Confermata l’indipendenza dei Giudici della Corte Suprema

Capita, a metà del mese di giugno di questo tormentato 2020, che la Corte Suprema americana emetta una sentenza da molti ritenuta sorprendente a proposito – semplificando il concetto – della possibilità, che ha negato, che un lavoratore venga licenziato perché gay o transgender.
Capita che lo abbia fatto con sei voti contro tre.
Capita che tale netta maggioranza sia determinata dal sostegno del Presidente John Roberts e del Giudice Neil Gorsuch, entrambi di nomina repubblicana (il secondo voluto fortemente da Donald Trump e in ogni modo avversato in corso di ratifica della designazione dalla minoranza democratica senatoriale).
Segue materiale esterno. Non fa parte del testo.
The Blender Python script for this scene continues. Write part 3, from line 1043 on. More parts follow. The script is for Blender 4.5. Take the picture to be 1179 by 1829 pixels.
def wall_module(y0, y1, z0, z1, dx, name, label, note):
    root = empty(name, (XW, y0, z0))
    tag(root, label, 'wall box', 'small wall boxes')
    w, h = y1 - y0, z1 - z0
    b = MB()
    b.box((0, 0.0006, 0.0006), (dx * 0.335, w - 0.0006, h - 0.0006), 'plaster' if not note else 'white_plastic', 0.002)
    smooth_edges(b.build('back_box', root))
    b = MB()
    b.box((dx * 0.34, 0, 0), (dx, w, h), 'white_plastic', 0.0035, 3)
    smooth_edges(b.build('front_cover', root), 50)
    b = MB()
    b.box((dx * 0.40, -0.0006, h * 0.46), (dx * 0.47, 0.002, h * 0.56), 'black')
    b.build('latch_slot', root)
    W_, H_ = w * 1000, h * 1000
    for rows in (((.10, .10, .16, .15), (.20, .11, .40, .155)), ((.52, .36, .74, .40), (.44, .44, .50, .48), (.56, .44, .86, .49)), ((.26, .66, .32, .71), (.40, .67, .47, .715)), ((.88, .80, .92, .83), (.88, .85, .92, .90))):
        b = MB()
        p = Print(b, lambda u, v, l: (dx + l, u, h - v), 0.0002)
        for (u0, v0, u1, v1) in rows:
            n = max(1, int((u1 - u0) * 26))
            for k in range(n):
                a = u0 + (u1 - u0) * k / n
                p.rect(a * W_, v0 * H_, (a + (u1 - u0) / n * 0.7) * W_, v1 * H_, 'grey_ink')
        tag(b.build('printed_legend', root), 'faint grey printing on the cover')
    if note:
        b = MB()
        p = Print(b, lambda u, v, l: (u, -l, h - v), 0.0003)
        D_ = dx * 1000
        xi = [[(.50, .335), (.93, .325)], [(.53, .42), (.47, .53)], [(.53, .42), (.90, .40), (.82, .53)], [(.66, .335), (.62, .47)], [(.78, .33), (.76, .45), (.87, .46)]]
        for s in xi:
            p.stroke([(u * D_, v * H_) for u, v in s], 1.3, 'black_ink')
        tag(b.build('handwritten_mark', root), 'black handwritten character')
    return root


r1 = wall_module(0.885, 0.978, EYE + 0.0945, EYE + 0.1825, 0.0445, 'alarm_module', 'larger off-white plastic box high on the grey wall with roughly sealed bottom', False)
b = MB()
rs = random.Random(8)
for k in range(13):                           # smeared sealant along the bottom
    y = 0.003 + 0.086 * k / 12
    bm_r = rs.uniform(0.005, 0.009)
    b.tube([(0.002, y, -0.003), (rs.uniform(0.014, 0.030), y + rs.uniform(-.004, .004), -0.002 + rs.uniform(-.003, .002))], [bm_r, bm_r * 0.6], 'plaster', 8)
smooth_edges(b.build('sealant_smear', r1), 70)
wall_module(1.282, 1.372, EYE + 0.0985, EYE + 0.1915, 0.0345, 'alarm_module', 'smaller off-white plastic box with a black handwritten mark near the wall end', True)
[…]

Capita che situazioni del genere – nelle quali, bene al di là delle collocazioni partitiche operino, come giusto e dovuto, le convinzioni ideali e soprattutto giuridiche – siano in qualche modo ‘normali’ per il massimo Organo di Giustizia USA.
Anche – va sottolineato per quanto non sia tutto – per le particolari condizioni nelle quali opera la Corte e agiscono i suoi componenti.
Che, ricordiamolo, sono nominati a vita mentre i loro emolumenti non possono essere toccati.
Due condizioni che, unite indubbiamente, come devono, ad una corretta personalità, portano a risultati che, invero, sorprendono solo quanti, colà collocati, si comporterebbero squallidamente seguendo le volontà politiche dei partiti di riferimento.